By Liz Hampton and Ruhi Soni
(Reuters) -Oilfield services firm Baker Hughes Co said on Tuesday it will simplify its organizational structure into two business units from four, starting Oct. 1, a move expected to deliver at least $150 million in cost savings.
The Houston, Texas-based firm said it will combine its two oilfield units into a Oilfield Services & Equipment business led Maria Claudia Borras, who had been executive vice president of its oilfield services business since 2017.
It will also create an Industrial & Energy Technology unit by merging its Turbomachinery & Process Solutions (TPS) and Digital Solutions businesses.
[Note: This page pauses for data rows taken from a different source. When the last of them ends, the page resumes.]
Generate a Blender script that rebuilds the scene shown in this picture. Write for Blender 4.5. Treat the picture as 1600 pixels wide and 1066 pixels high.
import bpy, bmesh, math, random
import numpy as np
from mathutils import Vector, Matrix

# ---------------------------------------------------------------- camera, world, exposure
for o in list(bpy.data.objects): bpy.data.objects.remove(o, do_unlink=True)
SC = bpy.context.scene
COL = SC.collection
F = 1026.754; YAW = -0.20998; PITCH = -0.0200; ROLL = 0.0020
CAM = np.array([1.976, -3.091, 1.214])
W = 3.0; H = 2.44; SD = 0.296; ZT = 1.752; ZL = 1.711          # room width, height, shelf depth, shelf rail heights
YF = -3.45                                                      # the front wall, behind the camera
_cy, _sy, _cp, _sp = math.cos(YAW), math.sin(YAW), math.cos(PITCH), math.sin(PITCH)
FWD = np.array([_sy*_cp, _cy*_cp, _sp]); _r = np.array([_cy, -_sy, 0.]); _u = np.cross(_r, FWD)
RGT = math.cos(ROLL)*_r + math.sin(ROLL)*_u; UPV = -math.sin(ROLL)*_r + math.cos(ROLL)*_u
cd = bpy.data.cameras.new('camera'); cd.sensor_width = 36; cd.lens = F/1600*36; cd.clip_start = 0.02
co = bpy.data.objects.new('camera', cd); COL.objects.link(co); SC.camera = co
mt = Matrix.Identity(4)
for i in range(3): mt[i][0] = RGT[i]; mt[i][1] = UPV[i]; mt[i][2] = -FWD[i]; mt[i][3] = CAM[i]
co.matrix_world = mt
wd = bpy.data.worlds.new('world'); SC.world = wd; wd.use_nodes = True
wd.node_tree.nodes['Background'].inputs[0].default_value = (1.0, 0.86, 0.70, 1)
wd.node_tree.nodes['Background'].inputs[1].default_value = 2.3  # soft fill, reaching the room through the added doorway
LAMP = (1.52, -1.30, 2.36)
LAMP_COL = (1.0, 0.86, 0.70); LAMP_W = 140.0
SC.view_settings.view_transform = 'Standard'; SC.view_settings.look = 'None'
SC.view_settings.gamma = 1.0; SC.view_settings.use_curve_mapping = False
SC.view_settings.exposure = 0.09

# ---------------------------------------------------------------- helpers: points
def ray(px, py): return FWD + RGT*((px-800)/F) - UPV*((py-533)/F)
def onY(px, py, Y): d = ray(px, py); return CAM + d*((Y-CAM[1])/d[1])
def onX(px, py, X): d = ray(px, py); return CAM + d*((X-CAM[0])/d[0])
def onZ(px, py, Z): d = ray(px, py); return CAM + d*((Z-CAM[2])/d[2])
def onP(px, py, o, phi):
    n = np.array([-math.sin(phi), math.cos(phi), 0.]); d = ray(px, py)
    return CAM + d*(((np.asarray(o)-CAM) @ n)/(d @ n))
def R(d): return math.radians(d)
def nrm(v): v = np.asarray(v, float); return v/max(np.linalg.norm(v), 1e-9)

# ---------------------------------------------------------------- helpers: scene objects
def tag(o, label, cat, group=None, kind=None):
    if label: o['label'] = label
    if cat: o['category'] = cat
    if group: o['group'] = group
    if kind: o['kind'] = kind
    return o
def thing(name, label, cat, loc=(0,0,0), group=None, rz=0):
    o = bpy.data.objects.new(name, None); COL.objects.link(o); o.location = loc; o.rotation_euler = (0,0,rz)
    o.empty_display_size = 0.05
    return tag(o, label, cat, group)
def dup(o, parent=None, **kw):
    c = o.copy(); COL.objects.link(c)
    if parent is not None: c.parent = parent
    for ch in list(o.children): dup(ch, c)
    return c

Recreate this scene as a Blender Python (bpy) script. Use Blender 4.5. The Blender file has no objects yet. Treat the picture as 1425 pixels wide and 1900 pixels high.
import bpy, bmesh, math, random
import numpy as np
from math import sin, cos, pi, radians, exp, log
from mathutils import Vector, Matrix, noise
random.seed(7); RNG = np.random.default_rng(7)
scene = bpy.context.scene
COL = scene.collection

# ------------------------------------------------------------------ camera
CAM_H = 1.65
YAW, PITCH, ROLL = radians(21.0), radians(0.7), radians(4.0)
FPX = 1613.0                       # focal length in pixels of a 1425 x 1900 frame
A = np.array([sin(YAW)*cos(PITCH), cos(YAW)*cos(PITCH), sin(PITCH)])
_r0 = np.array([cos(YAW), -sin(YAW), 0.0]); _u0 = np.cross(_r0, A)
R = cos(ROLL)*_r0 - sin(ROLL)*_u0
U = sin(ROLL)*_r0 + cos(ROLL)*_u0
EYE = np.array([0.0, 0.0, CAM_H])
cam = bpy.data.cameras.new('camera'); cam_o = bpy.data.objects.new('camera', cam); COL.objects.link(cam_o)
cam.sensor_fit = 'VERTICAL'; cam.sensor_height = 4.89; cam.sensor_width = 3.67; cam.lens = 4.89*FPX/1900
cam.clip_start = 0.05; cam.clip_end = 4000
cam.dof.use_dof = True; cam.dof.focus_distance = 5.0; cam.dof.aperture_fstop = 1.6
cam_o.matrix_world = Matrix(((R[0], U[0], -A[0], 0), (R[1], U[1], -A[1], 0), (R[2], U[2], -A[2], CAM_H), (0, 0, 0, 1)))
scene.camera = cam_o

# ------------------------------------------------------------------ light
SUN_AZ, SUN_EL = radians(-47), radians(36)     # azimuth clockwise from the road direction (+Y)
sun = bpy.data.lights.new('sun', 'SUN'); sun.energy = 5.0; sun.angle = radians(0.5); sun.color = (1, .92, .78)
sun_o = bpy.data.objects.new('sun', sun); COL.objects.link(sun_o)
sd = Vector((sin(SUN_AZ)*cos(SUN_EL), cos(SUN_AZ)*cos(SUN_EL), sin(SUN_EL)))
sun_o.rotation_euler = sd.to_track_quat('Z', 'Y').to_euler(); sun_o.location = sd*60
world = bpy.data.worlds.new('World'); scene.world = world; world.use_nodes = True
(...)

That will be headed by Rod Christie, who had overseen its TPS unit.
The restructuring will reduce the executive leadership team, cutting the number of direct reports to Chief Executive Lorenzo Simonelli by 25%, according to a presentation.
“This was a predictable move. It moves them a step closer to a total separation of the two entities,” said James West, a managing director with investment firm Evercore ISI.
Shares of Baker Hughes were down 1.54% to $24.96 in midday trading amid declines in broader energy stocks.
The restructuring is the latest in a series of changes at Baker Hughes over the past five years. In 2017, it merged with GE Oil and Gas, but announced plans to split roughly a year later.
The company is targeting 20% pre-tax margins in its oilfield equipment unit by 2025, it said in the presentation.
Baker also said it is conducting a holistic assessment of its subsea equipment business to determine the appropriate model, and that it will continue to rationalize products and markets that do not fit into in its OFSE unit.
Its Industrial Energy & Technology unit will encompass climate change related businesses such as carbon capture, hydrogen and emissions management. It is targeting 3% to 4% of revenue for its research and development budget, it said on Tuesday.
Baker is forecasting $10 billion to $11 billion in orders for that unit in 2022 and 2023, and around $200 million in new energy orders for this year. It anticipates carbon capture to drive between $6 billion and $7 billion in orders by 2030.